Comparison of computational advantages of high-order discontinuous Galerkin and conventional finite-volume dynamical cores in atmospheric turbulent simulations

This study discusses the computational advantages of high-order dynamical cores over a conventional low-order dynamical core in atmospheric turbulent simulations. Implicit and explicit large-eddy simulations (LES) of dry Rayleigh convection were performed using two dynamical cores: one based on a high-order discontinuous Galerkin method (DGM) and the other on a totally second-order conventional finite-volume method (FVM) with advection schemes of various orders. The effective resolution and numerical energy accumulation, derived from kinetic energy spectra, were used to evaluate the physical performance of both dynamical cores.

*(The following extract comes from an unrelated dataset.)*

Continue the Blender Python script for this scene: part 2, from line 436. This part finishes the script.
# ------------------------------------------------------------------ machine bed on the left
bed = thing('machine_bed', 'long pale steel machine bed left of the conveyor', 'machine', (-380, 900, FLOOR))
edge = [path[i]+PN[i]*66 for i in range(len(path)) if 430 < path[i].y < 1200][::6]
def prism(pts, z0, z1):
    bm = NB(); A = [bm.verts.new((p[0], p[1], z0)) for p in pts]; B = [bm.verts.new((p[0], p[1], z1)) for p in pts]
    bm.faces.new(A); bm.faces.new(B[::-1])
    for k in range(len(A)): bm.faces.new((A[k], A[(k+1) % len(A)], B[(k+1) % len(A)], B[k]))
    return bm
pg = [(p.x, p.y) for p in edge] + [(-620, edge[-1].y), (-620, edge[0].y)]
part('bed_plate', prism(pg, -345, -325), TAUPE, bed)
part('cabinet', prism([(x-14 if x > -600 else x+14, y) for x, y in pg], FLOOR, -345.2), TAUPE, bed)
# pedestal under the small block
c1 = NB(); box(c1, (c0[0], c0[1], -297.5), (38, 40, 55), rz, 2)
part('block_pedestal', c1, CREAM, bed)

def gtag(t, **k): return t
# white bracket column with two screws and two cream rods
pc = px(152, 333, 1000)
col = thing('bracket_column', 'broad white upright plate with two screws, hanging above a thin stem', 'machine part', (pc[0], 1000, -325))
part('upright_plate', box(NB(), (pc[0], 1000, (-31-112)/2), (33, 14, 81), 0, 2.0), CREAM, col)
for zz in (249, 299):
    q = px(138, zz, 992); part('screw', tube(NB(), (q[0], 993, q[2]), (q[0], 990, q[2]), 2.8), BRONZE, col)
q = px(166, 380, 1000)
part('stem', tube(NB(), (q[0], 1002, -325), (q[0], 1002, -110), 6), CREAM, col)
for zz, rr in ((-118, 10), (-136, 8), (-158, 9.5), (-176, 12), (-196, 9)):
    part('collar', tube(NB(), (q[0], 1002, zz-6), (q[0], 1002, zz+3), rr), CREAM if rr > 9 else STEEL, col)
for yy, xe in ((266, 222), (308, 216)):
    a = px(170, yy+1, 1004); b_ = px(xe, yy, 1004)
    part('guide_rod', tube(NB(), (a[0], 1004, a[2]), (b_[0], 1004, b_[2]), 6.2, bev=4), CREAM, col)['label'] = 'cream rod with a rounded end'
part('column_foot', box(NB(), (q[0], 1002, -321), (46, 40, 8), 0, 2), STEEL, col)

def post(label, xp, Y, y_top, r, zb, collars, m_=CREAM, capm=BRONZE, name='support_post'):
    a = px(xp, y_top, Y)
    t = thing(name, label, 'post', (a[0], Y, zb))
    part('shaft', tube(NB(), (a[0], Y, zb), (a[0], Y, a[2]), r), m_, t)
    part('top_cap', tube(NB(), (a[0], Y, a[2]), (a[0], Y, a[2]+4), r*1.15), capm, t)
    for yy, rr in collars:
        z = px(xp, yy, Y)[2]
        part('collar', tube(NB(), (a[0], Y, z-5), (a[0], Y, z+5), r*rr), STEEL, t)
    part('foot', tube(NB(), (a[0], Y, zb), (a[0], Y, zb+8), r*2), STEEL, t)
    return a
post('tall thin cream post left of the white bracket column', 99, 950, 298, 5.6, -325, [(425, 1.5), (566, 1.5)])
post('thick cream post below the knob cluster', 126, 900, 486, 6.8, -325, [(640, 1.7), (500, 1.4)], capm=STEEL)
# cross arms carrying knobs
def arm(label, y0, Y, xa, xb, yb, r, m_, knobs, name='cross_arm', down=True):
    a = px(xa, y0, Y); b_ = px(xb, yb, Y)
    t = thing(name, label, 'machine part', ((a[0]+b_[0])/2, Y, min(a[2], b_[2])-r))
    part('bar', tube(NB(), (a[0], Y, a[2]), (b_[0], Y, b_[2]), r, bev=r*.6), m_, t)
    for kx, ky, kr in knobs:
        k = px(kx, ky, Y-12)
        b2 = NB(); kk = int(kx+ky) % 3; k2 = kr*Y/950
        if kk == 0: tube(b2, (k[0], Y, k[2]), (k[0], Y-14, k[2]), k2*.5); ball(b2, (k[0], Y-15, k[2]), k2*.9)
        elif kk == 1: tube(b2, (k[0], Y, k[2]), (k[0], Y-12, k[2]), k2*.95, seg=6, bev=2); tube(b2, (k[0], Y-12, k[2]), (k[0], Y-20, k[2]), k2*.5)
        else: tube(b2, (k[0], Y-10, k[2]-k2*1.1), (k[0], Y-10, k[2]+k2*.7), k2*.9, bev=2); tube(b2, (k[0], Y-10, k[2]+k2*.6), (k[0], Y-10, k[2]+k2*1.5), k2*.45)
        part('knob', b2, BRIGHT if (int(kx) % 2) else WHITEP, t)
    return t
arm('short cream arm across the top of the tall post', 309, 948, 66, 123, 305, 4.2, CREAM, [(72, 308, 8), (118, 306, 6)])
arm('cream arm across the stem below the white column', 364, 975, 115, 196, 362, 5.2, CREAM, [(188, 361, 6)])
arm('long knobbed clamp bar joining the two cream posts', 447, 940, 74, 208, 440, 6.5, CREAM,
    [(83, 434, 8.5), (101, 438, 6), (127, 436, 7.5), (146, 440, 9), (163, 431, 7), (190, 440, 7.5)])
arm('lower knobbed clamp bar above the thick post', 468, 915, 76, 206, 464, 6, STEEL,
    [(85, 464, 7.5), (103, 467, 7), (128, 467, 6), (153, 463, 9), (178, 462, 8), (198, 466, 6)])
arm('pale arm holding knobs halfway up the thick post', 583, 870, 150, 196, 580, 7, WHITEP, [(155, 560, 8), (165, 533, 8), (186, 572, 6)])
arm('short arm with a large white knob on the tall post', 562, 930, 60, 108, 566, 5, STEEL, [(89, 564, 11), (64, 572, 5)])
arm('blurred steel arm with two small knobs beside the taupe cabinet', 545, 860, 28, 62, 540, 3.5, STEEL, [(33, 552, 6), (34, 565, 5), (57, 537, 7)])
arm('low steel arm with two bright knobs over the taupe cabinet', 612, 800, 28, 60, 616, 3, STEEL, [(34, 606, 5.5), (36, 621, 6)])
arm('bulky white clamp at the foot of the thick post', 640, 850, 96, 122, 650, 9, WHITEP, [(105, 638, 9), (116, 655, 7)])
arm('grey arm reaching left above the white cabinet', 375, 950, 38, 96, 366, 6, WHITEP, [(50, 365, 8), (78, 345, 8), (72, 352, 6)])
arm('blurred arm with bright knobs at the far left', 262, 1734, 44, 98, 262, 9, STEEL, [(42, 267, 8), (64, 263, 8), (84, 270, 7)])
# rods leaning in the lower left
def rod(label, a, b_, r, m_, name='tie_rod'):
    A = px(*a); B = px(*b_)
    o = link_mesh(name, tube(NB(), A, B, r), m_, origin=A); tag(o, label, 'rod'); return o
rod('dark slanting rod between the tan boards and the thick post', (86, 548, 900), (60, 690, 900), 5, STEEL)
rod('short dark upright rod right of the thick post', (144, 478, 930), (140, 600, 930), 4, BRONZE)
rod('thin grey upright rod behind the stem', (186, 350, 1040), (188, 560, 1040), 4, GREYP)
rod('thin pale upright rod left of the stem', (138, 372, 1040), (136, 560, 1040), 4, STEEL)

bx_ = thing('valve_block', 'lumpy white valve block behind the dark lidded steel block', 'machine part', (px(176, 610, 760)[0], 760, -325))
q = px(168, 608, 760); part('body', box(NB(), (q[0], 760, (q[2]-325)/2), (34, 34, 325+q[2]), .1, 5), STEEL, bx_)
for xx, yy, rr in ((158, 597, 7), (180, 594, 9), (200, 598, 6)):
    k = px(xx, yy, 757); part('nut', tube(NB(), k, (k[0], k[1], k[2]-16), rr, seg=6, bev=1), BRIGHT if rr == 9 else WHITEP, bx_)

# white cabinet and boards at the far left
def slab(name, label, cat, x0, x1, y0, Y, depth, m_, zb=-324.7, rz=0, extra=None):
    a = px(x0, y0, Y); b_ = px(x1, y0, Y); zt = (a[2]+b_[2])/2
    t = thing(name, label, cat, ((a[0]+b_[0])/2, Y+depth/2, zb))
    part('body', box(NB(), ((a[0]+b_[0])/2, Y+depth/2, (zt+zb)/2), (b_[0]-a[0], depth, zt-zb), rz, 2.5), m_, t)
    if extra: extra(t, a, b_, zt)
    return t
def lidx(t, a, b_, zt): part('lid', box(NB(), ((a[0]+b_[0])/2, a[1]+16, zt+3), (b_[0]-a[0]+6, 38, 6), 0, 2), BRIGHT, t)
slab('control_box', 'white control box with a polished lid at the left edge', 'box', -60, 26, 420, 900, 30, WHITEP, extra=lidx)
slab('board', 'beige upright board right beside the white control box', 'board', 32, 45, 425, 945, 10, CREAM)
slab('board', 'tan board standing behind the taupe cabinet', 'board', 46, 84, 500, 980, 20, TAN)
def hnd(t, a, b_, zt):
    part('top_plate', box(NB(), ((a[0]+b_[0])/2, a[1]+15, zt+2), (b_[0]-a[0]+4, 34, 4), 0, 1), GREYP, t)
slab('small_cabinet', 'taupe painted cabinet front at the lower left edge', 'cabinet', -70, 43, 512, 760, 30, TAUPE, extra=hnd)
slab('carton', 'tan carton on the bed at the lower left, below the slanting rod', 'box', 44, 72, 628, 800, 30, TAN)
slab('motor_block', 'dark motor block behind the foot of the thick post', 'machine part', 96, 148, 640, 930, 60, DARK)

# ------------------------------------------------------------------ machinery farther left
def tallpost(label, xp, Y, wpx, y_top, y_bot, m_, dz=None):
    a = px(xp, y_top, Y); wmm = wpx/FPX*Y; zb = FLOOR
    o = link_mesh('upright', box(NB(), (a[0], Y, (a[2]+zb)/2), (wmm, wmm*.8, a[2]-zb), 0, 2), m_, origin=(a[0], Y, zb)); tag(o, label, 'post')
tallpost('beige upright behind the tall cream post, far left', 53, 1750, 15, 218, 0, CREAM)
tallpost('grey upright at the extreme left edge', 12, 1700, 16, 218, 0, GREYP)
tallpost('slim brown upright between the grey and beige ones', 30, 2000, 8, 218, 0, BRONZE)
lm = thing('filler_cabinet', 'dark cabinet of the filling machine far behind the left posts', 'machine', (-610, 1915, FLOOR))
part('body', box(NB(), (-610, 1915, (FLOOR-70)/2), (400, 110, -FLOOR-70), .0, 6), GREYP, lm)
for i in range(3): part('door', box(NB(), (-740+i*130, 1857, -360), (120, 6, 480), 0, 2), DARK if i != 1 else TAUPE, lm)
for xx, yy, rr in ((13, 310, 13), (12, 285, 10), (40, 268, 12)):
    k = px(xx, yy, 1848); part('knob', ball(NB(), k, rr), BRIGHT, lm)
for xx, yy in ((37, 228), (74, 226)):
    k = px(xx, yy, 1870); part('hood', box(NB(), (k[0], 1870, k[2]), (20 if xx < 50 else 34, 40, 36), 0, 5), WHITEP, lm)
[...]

In the implicit LES experiment, we confirmed that the high-order DGM with a polynomial order of p=11 achieved a finer effective resolution than the FVM with third-order and seventh-order upwind schemes (UD3 and UD7). In contrast, in the explicit LES experiment, the effective resolution was largely determined by the subgrid-scale turbulence model, thereby reducing the relative advantage of high-order schemes. Our cost metrics, which combine the physical performance and computational resource usage, demonstrate that the DGM with p=7, 11 and the FVM with UD7 can achieve lower overall computational costs than the FVM with UD3 in both implicit and explicit LES experiments. Although the high-order DGM requires larger computational resources due to a stricter CFL condition, its overall computational costs are reduced in the implicit LES experiment because of its finer effective resolution, as well as high computational efficiency associated with superior data locality and smaller inter-node communication overhead. On the other hand, to fully exploit the advantages of high-order schemes in explicit LES, it is necessary to redesign the turbulence model so that the filter length becomes consistent with the inherent effective resolution of the dynamical cores, and to relax the stricter CFL condition for the DGM.